Annie Ernaux n’est guère la personnalité culturelle française la plus connue ou la plus influente. Pourtant, à mon avis, elle symbolise de plusieurs façons l’esprit français. Tout d’abord, elle documente et raconte l’histoire contemporaine française d’une perspective plus inclusive et populaire. En même temps, elle personnifie la tradition révolutionnaire et les valeurs de la république française, surtout dans la lutte pour l’égalité et la liberté des femmes. Finalement, en combinaison avec ce cours de français, son œuvre a éveillé ma curiosité pour la littérature et la culture française, à la fois en faisant référence à d’autres œuvres et par son style d’écriture captivant et unique.

 
Bibliographie

Ernaux, A. (2008). Les années. Éditions Gallimard.

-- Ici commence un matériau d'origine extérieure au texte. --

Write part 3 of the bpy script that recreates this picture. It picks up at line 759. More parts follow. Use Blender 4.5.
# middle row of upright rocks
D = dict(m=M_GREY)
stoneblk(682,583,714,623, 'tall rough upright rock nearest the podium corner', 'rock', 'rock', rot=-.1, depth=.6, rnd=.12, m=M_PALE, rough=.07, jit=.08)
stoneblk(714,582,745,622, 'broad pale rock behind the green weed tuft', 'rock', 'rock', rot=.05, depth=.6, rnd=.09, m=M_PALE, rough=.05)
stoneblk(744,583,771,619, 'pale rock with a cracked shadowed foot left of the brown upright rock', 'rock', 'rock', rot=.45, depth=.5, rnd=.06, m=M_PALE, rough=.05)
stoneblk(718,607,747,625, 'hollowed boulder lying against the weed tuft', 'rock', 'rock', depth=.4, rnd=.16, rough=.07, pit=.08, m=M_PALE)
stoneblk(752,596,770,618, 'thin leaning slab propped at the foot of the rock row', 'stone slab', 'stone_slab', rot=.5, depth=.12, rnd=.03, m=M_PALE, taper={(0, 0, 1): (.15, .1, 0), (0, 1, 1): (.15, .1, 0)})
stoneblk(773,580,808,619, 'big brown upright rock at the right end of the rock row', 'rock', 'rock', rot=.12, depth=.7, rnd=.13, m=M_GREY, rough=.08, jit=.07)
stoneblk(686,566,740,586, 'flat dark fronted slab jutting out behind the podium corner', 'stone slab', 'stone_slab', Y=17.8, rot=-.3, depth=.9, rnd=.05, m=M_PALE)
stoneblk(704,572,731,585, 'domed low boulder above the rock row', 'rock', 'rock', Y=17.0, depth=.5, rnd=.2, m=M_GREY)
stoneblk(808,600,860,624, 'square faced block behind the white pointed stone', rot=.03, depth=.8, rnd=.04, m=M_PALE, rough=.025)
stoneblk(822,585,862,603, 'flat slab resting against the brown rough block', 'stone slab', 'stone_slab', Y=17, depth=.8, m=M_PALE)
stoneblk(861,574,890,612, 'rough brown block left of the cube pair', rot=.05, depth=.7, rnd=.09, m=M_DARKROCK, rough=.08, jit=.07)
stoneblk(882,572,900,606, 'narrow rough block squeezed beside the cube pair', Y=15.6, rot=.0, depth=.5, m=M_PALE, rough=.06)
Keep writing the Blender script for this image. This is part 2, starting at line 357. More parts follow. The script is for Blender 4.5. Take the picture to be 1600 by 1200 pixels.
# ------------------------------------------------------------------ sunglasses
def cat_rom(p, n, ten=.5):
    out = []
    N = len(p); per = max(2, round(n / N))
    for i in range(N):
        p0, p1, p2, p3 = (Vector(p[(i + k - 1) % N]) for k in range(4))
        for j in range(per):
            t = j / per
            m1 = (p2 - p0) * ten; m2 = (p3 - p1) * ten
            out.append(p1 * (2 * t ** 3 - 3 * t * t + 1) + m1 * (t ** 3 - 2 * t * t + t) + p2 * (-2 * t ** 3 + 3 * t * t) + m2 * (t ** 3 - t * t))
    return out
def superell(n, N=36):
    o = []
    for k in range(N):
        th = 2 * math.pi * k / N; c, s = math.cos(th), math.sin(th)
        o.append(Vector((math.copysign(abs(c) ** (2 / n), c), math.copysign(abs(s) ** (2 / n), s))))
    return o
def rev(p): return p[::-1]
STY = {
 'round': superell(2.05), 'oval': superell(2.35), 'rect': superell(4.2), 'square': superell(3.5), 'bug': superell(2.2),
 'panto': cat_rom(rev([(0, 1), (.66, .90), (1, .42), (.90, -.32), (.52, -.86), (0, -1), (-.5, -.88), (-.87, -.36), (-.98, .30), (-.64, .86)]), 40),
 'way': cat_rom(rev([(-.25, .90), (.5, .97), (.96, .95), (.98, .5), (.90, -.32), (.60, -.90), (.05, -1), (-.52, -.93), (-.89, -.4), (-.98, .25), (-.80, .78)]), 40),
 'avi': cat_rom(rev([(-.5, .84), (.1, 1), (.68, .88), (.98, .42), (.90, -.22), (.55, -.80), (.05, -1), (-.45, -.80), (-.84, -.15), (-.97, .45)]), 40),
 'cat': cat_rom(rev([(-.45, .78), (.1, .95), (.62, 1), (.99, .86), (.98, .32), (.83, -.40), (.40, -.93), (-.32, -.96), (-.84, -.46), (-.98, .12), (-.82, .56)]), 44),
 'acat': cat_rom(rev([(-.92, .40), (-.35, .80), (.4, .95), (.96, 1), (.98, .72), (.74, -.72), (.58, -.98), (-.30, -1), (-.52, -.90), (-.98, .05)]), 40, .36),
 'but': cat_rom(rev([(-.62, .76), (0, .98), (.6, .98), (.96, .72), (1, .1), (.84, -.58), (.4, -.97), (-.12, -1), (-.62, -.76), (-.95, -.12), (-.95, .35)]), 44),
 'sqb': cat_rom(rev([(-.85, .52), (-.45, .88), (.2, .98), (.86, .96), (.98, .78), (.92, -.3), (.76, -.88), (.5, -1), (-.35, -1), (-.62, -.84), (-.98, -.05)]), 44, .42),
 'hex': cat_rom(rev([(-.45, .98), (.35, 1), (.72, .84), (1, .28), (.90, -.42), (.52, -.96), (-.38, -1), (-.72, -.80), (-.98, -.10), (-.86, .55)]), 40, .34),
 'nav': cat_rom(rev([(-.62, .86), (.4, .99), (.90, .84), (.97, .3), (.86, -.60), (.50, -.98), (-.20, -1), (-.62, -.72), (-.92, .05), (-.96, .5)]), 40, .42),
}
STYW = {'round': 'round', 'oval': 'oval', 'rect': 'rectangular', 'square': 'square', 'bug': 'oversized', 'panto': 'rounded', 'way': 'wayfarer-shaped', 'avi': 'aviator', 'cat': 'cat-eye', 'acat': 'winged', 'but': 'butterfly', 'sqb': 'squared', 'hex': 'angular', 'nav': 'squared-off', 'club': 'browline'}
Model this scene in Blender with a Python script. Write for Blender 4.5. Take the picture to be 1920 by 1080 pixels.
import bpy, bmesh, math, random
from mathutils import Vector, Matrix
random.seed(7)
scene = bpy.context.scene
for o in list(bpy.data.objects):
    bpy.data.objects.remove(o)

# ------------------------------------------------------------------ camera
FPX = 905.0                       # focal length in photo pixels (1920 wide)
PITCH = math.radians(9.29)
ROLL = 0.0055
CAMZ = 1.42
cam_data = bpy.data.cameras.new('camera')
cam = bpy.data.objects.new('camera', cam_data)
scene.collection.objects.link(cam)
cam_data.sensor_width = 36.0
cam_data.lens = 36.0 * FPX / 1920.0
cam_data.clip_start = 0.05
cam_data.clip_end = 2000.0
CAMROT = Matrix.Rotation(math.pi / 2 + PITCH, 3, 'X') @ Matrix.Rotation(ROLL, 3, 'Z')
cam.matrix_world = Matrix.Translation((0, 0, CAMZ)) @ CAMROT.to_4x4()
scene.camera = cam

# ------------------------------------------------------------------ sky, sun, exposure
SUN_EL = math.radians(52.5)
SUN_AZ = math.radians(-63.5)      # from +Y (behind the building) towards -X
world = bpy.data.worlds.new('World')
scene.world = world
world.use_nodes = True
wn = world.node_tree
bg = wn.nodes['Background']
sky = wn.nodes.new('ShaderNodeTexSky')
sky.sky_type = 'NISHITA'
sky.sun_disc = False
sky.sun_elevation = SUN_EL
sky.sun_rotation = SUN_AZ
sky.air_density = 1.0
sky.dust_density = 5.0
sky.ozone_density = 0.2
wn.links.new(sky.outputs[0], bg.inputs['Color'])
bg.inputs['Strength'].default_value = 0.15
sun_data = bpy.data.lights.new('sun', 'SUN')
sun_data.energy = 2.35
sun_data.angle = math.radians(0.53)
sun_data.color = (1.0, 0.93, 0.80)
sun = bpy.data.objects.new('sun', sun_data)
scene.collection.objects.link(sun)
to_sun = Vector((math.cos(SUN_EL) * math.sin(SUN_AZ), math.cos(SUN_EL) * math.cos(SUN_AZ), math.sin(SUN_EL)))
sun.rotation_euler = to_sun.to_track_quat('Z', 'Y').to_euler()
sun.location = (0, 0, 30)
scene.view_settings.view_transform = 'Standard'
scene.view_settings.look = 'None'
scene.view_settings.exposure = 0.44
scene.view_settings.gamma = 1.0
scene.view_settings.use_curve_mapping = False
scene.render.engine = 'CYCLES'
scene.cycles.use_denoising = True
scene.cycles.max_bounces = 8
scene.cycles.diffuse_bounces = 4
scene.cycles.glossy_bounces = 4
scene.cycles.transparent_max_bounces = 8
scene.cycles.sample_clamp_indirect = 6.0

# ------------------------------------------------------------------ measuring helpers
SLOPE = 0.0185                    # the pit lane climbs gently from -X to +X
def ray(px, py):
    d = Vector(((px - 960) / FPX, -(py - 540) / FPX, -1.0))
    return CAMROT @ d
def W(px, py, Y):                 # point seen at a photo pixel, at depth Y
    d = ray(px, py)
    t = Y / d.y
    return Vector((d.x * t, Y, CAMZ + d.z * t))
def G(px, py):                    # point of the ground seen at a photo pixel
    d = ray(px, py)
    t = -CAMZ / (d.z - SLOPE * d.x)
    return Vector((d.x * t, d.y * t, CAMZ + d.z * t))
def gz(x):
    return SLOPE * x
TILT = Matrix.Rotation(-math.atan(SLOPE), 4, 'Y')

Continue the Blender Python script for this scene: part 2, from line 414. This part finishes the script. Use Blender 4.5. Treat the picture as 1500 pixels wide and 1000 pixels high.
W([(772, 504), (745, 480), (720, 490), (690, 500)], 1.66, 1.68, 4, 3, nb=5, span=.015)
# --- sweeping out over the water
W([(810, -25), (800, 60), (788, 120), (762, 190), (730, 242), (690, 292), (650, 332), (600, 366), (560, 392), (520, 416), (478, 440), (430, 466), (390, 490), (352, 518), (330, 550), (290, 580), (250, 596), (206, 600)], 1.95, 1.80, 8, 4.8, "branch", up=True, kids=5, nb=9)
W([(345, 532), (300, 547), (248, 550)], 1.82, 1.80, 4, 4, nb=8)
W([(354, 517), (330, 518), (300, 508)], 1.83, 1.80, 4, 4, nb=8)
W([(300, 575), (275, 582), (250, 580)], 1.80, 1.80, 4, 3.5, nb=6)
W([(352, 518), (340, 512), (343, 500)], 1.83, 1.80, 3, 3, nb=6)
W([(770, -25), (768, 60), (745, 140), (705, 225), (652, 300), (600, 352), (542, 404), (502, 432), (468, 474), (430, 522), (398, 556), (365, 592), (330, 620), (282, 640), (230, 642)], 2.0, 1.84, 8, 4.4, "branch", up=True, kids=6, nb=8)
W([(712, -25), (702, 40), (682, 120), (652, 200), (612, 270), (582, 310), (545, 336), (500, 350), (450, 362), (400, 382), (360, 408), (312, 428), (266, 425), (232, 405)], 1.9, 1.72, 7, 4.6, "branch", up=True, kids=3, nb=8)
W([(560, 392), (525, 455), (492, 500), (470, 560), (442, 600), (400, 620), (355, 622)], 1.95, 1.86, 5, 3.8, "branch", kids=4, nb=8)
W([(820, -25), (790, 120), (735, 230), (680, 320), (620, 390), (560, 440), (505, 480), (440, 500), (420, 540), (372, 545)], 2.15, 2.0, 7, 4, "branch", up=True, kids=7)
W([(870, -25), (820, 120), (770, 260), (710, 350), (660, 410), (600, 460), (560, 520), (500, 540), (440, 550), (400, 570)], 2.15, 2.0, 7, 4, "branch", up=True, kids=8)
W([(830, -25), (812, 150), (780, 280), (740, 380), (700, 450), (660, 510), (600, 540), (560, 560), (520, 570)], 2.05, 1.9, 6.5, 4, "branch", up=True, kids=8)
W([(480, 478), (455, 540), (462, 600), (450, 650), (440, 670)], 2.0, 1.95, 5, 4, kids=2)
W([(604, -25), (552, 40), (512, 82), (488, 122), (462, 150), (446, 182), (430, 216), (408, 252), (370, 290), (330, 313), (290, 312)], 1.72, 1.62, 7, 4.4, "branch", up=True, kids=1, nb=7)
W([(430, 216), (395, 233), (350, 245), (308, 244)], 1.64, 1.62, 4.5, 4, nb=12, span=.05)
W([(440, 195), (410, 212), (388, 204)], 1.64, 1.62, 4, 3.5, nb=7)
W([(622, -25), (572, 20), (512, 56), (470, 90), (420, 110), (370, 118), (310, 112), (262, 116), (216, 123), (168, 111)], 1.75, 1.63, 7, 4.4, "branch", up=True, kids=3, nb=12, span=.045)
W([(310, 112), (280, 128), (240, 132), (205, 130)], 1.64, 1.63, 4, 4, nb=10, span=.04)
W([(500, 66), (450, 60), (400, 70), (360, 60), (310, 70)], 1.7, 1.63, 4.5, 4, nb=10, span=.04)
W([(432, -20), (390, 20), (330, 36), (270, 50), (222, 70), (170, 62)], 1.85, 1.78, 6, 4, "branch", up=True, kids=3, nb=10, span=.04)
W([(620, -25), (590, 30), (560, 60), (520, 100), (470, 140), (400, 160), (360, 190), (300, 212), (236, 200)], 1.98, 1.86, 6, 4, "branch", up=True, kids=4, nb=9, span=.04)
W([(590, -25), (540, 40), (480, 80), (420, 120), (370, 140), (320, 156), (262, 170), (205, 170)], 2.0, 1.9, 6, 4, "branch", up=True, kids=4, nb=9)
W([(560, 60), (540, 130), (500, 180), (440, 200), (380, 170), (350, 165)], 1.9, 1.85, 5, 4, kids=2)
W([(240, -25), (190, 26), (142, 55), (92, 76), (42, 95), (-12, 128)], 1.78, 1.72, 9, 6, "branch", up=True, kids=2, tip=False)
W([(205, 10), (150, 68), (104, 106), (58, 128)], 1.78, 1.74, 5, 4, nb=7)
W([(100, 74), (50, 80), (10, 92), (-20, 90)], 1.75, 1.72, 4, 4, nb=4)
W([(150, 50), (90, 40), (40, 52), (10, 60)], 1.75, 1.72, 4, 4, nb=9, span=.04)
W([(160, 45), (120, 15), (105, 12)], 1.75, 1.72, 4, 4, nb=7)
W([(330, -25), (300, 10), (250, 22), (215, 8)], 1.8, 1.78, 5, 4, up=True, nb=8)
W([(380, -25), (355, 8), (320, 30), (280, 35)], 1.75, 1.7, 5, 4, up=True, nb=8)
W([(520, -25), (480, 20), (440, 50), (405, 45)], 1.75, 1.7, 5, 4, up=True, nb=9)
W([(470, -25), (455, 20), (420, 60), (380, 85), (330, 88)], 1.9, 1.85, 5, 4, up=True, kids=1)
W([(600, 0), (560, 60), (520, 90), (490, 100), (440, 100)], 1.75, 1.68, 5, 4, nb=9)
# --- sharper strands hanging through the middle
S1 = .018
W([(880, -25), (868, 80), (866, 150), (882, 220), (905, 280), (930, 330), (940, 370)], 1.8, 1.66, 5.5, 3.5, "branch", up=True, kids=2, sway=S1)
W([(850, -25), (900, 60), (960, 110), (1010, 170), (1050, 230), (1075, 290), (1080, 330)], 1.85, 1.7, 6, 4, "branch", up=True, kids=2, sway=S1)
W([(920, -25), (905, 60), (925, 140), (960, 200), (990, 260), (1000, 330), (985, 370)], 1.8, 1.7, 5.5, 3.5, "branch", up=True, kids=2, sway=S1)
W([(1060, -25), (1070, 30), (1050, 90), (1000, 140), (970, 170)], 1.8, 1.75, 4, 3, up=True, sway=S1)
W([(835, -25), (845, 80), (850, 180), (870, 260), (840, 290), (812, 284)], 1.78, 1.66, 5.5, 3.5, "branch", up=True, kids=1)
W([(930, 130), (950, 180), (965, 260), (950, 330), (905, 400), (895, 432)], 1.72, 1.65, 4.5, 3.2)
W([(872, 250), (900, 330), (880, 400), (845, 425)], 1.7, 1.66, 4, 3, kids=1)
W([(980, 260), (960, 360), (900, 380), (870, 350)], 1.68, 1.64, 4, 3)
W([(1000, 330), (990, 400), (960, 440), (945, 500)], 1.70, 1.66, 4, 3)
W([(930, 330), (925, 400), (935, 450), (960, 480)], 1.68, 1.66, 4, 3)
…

Ernaux, A. (2018). Le 4 mai vu par Annie Ernaux : le désir ardent que « ça continue ». Libération. 3 mai. https://www.liberation.fr/france/2018/05/03/le-4-mai-vu-par-annie-ernaux-le-desir-ardent-que-ca-continue_1647599/(Consulté le 11 mai 2024)

Tekfak, J. (2020). Les Français sont-ils révolutionnaires ?. Français Authentique. [Blog]. 27 juillet. https://www.francaisauthentique.com/les-francais-sont-ils-revolutionnaires/ (Consulté le 13 mai 2024)

Thulin, A. (s. d.). Annie Ernaux: « Klass påverkar hela ens liv ». Vi Läser. https://vilaser.se/annie-ernaux-klass-paverkar-hela-ens-liv/ 
(Consulté le 11 mai 2024)

Radio-Canada. (2024). La France devient le premier pays à inscrire l’avortement dans sa Constitution. https://ici.radio-canada.ca/nouvelle/2053736/france-premier-pays-avortement-constitution (Consulté le 13 mai 2024)

Wikipedia. (2024). Prix Nobel de littérature.